IMF Management Approves a Staff Monitored Program for Equatorial Guinea
July 24, 2024
- Management of the International Monetary Fund has approved a 12-month Staff Monitored Program (SMP) for Equatorial Guinea that aims to deliver stronger, sustainable, and more inclusive private sector-led growth.
- Key pillars of the SMP are reinforcing fiscal sustainability, restoring the soundness of the banking sector, implementing structural reforms to facilitate economic diversification, improving social outcomes, and promoting better governance.
- Successful implementation of reforms underlying the SMP will help the authorities establish a requisite policy implementation track record for a potential Fund financing arrangement.
Washington, DC: Management of the International Monetary Fund (IMF) approved a 12-month non-financing Staff Monitored Program (SMP) for Equatorial Guinea on June 24, 2024.
Hydrocarbon production in Equatorial Guinea has fallen 56 percent since its peak in 2008 and is expected to fall a further 32 percent by 2029. Driven by a contraction in hydrocarbon production, Equatorial Guinea re-entered recession in 2023, with real GDP estimated to have contracted by 5.8 percent.

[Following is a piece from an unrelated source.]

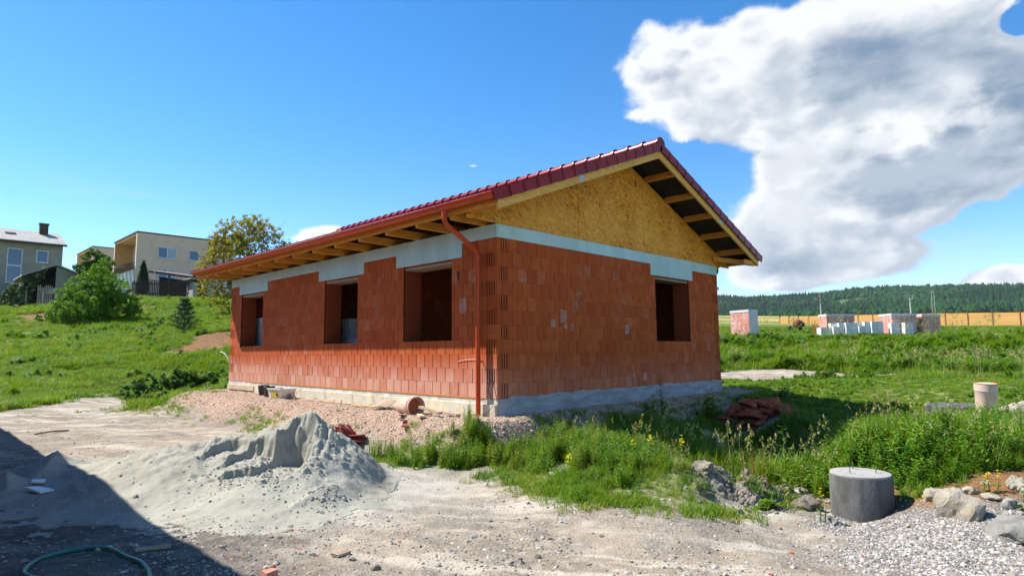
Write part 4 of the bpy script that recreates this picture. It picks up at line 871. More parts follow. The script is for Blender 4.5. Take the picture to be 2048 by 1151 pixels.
# ---- roof carpentry
OX, OY0, OY1 = .75, .77, .66; EZ = 2.985; SL = .39; RX = HW/2; ANG = math.atan(SL)
def uz(x): return EZ+SL*((x if x <= RX else HW-x)+OX)            # underside of the rafters
def carpentry():
    ys = [.30+.945*i for i in range(12)]+[11.38]
    for i, y in enumerate(ys):
        mb = MB(); mb.prism([(-OX-.004, y, EZ+.002), (HW+OX+.004, y, EZ+.002), (HW+OX+.004, y, EZ+.066), (HW+OX-.03, y, EZ+.067), (HW+OX-.03, y, EZ+.115), (HW+OX-.25, y, EZ+.15), (-OX+.25, y, EZ+.15), (-OX+.03, y, EZ+.115), (-OX+.03, y, EZ+.067), (-OX-.004, y, EZ+.066)], (0, .055, 0)); mb.obj('ceiling_joist', M['wood_x'], house)
        for s in (0, 1):
            A = [(-OX+.03, .118), (RX-.02, None)]; x0, x1 = -OX+.03, RX-.002
            q = [(x0, uz(x0)+.118-.012), (x1, uz(x1)+.0), (x1, uz(x1)+.16), (x0, uz(x0)+.16)]
            if s: q = [(HW-a, b) for a, b in q]
            mb = MB(); mb.prism([(a, y, b) for a, b in q], (0, .055, 0)); mb.obj('rafter', M['wood_x'], house)
        if i % 1 == 0:
            mb = MB()
            for xa, xb in ((1.0, 2.4), (2.4, RX), (RX, 5.7), (5.7, 7.1)):
                za = EZ+.15 if xa in (1.0, RX, 7.1) and xa != RX else uz(xa); zb = uz(xb)
                if xa == 1.0: za, zb = EZ+.13, uz(xb)+.02
                elif xb == RX: za, zb = EZ+.13, uz(RX)
                elif xa == RX: za, zb = uz(RX), EZ+.13
                else: za, zb = uz(xa)+.02, EZ+.13
                p, q = Vector((xa, y+.028, za)), Vector((xb, y+.028, zb)); d = (q-p)/2
                mb.obox((p+q)/2, d, (0, .024, 0), d.cross(Vector((0,1,0))).normalized()*.045)
            mb.obj('truss_web', M['wood_x'], house)
    # eave boards
    for s in (0, 1):
        x = -OX if s == 0 else HW+OX; dx = -.022 if s == 0 else .022; segs = [(-OY0+.004, 3.2), (3.203, 7.2), (7.203, HL+OY1-.004)]
        for a, b in segs: mb = MB(); mb.box((x, a, EZ+.068), (x+dx*-1 if s == 0 else x-dx, b, EZ+.165)); mb.obj('eave_board', M['wood_y'], house)
    # rake boards in two lengths each side, both gables
    for yy, d in ((-OY0-.04, .038), (HL+OY1, .038)):
        for s in (0, 1):
            for xa, xb in ((-OX-.002, 1.35), (1.354, RX-.001)):
                q = [(xa, uz(xa)-.005), (xb, uz(xb)-.005), (xb, uz(xb)+.165), (xa, uz(xa)+.165)]
                if s: q = [(HW-a, b) for a, b in q]
                mb = MB(); mb.prism([(a, yy, b) for a, b in q], (0, d, 0)); mb.obj('rake_board', M['wood_rake'], house)
            if yy < 0:
                xc = 1.35; ux = Vector((math.cos(ANG), 0, math.sin(ANG))); c = Vector((xc, yy-.002, uz(xc)+.085)); 
                if s: ux.x *= -1; c.x = HW-c.x
                mb = MB(); mb.obox(c, ux*.075, (0, .0015, 0), Vector((-ux.z*(1 if not s else -1), 0, abs(ux.x)))*.06); mb.obj('joint_plate', M['metal'], house)
    # outriggers carrying the rake
    for s in (0, 1):
        for k in range(6):
            x = RX-.06-.86*(k+.72)
            if k == 5: x = -OX+.12
            zc = uz(x)+.075; xx = HW-x if s else x
            ux = Vector((math.cos(ANG), 0, math.sin(ANG)*(1 if not s else -1)))
            mb = MB(); mb.obox((xx, -OY0/2-.001, zc), ux*.032, (0, OY0/2-.004, 0), Vector((-ux.z, 0, ux.x))*.068); mb.obj('outrigger', M['wood_y'], house)
    # corner brace under each front eave corner
    for s in (1,):
        a = Vector((.25 if not s else HW-.25, -.03, EZ+.17)); b = Vector((-OX+.1 if not s else HW+OX-.1, -OY0+.05, EZ+.06)); d = (b-a)/2
        mb = MB(); mb.obox((a+b)/2, d, d.cross(Vector((0,0,1))).normalized()*.03, d.cross(d.cross(Vector((0,0,1)))).normalized()*.06); mb.obj('corner_brace', M['wood_y'], house)
        xx = 0 if not s else HW
        mb = MB(); mb.box((-OX+.03 if not s else HW, -OY0+.003, EZ+.002), (0 if not s else HW+OX-.03, -OY0+.05, EZ+.11)); mb.obj('eave_return', M['wood_x'], house)
    # roofing felt
    for s in (0, 1):
        q = [(-OX-.02, uz(-OX-.02)+.168), (RX, uz(RX)+.168), (RX, uz(RX)+.176), (-OX-.02, uz(-OX-.02)+.176)]
        if s: q = [(HW-a, b) for a, b in q]
        mb = MB(); mb.prism([(a, -OY0-.036, b) for a, b in q], (0, HL+OY0+OY1+.07, 0)); mb.obj('roofing_felt', M['membrane'], house)
    # strand board gables, cut in sheets
    cuts = [-OX+.05, 1.0, 2.25, 3.5, 4.6, 5.85, 7.1, HW+OX-.05]
    for yy in (-.016, HL+.004):
        for a, b in zip(cuts[:-1], cuts[1:]):
            a2, b2 = a+.004, b-.004
            top = [(b2, uz(b2)+.05)]+([(RX, uz(RX)+.05)] if a2 < RX < b2 else [])+[(a2, uz(a2)+.05)]
            mb = MB(); mb.prism([(x, yy+(.003 if cuts.index(a) % 2 else 0), z) for x, z in [(a2, HB+.002), (b2, HB+.002)]+top], (0, .012, 0)); o = mb.obj('strand_board', M['osb'], house)
carpentry()
# ---- tiles
def tile_profile(k=9):
    """double roll across 30 cm"""
    return [(.300*i/(k-1), .030*(.5-.5*math.cos(2*math.pi*2*i/(k-1)-.0))**.75) for i in range(k)]
def tile_mesh():
    pr = [(.30*i/12, .034*abs(math.sin(math.pi*i/6))**.8) for i in range(13)]; L = .40; th = .016; mb = MB(); V = []; n = len(pr)
    # local: x up the slope from the lower edge, y across, z out
    for xx, lift in ((0, .030), (L, .004)):
        V += [(xx, y, z+lift) for y, z in pr]+[(xx, y, z+lift-th) for y, z in pr]
    F = []
    for i in range(n-1):
        F.append((i, 2*n+i, 2*n+i+1, i+1)); F.append((i, i+1, n+i+1, n+i))
        F.append((n+i, n+i+1, 3*n+i+1, 3*n+i))
    F.append((n-1, 2*n-1, 4*n-1, 3*n-1)[::-1]); F.append((0, n, 3*n, 2*n))
    mb.add(V, F, 0, True); me = mb.mesh('roof_tile', M['tile']); me.set_sharp_from_angle(angle=R(40)); return me
def make_roof_tiles():
    roof = thing('roof_covering', None, None); roof.parent = house; del_ = None
    tm = tile_mesh(); rows = 15; n0 = 44; x0 = -OX-.17; step = (RX-x0-.05)/math.cos(ANG)/rows; base = .25; y0 = -OY0-.055
    W = HL+OY0+OY1+.11; cols = int(round(W/.30)); cw = W/cols
    ML = Matrix.Rotation(-ANG, 4, 'Y')
    cp = Vector((CX, CY, CZ)); L = []
    for r in range(rows):
        for c in range(cols):
            s_ = r*step; x = x0+s_*math.cos(ANG); z = uz(-OX)+base+SL*(x+OX); L.append((x, y0+c*cw, z, r, c))
    # nearest show largest; the eave row is what the low eye sees
    L.sort(key=lambda e: (Vector((e[0], e[1], e[2]))-cp).length*(1.0 if e[3] == 0 else 1.5+e[3]*.12))
    rest = []; k = 0
    rs = random.Random(3)
    for e in L:
        T = Matrix.Translation((e[0]+rs.uniform(-.004, .004), e[1], e[2]+rs.uniform(-.002, .002))) @ ML @ Matrix.Scale(cw/.30, 4, (0, 1, 0))
        if k < 300:
            o = link('roof_tile', tm, roof); o.matrix_local = T; k += 1
        else: rest.append(T)
    # far slope
    for r in range(rows):
        for c in range(cols):
            s_ = r*step; x = HW-x0-s_*math.cos(ANG); z = uz(-OX)+base+SL*((HW-x)+OX)
            rest.append(Matrix.Translation((x, y0+(c+1)*cw, z)) @ Matrix.Rotation(math.pi, 4, 'Z') @ ML)
    tv = np.array([v.co[:] for v in tm.vertices]); tf = [tuple(p.vertices) for p in tm.polygons]; V = []; F = []
    for i, T in enumerate(rest):
        A = np.array(T); V.append(tv@A[:3,:3].T+A[:3,3])
    V = np.vstack(V); Fq = np.array([f for f in tf]); Q = (Fq[None]+np.arange(len(rest))[:,None,None]*len(tv)).reshape(-1, 4)
    me = big_mesh('roof_tiles_rest', V, Q, M['tile'], smooth=True); me.set_sharp_from_angle(angle=R(40))
    tag(link('roof_tile_field', me, roof), kind='stuff')
    # verge tiles: top flange and the hanging face
    def verge(s, r, front=True):
        mb = MB(); L_ = step*1.12; d = .215; y = y0-.018 if front else HL+OY1+.075; sg = -1 if front else 1
        mb.box((0, 0, -.105), (L_, .016*sg, .075)); mb.box((0, .0, .059), (L_, -.14*sg, .075)); mb.box((0, .016*sg, -.105), (.02, .022*sg, .075))
        o = mb.obj('verge_tile', M['tile'], roof)
        x = x0+.02+r*step*math.cos(ANG); z = uz(-OX)+base+SL*(x+OX)+.012
        T = Matrix.Translation((x, y, z)) @ Matrix.Rotation(-ANG+.035, 4, 'Y')
        if s: T = Matrix.Translation((HW-x, y, z)) @ Matrix.Rotation(ANG-.035, 4, 'Y') @ Matrix.Scale(-1, 4, (1, 0, 0))
        o.matrix_local = T; return o
    for r in range(rows): verge(0, r); verge(1, r)
    for r in range(rows): verge(0, r, False)
    # ridge tiles, tapered half pipes overlapping
    def cap(y, first=False):
        mb = MB(); L_ = .42; k = 10; V = []
        for yy, r_ in ((0, .145), (.03, .145), (.032, .130), (L_, .112)):
            V += [(math.cos(math.pi*(j/k))*r_*1.12, yy, math.sin(math.pi*j/k)*r_) for j in range(k+1)]
        F = [(i*(k+1)+j, (i+1)*(k+1)+j, (i+1)*(k+1)+j+1, i*(k+1)+j+1) for i in range(3) for j in range(k)]
        mb.add(V, F, 0, True)
        if first: mb.add([v for v in V[:k+1]], [tuple(range(k+1))], 0)
        o = mb.obj('ridge_tile', M['tile'], roof); o.location = (RX, y, uz(RX)+base+.045); return o
    y = y0-.03; i = 0
    while y < HL+OY1: cap(y, i == 0); y += .378; i += 1
make_roof_tiles()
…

The persistent decline in hydrocarbon production has put Equatorial Guinea’s fiscal and external accounts under strain. The economy is expected to stagnate in the medium term, reinforcing the urgent need for economic diversification.
The objective of the SMP with Equatorial Guinea is to deliver stronger, sustainable, and more inclusive growth in the face of a contracting hydrocarbon sector. The key pillars of the SMP supporting this objective are ensuring fiscal sustainability, restoring the soundness of the banking sector, undertaking structural reforms to facilitate economic diversification, improving social outcomes, and promoting better governance.
To ensure fiscal sustainability, the authorities are targeting fiscal adjustment in 2024 and 2025 that is consistent with safeguarding public debt sustainability in the medium term. This adjustment is expected to be underpinned by phasing out fuel subsidies, rationalizing capital expenditure, and improving domestic revenue mobilization. Despite the adjustment, the authorities will prioritize social spending to improve social outcomes. They aim to increase current social spending, especially for healthcare and education.
To restore the soundness of the banking sector, the authorities are preparing a plan for clearing domestic arrears, including those to the banking sector, and will take steps to ensure the health of a systemic public bank. Structural reforms planned to facilitate economic diversification include improving the quality and cost of internet access.
The authorities have committed to a broad range of important reforms to promote better governance. They will approve implementing regulation for the anti-corruption commission, enabling the commission to begin carrying out its mandate, including overseeing the asset declaration regime. To foster transparency, the authorities will publish extractive sector contracts and expenditure audits. They will also prepare a national AML/CFT strategy to reinforce confidence in the financial system.
The SMP is designed to support the authorities’ implementation of their home-grown reform strategy. Its successful implementation will help Equatorial Guinea rebuild a track record of policy implementation as a steppingstone to a potential Fund-supported financing arrangement.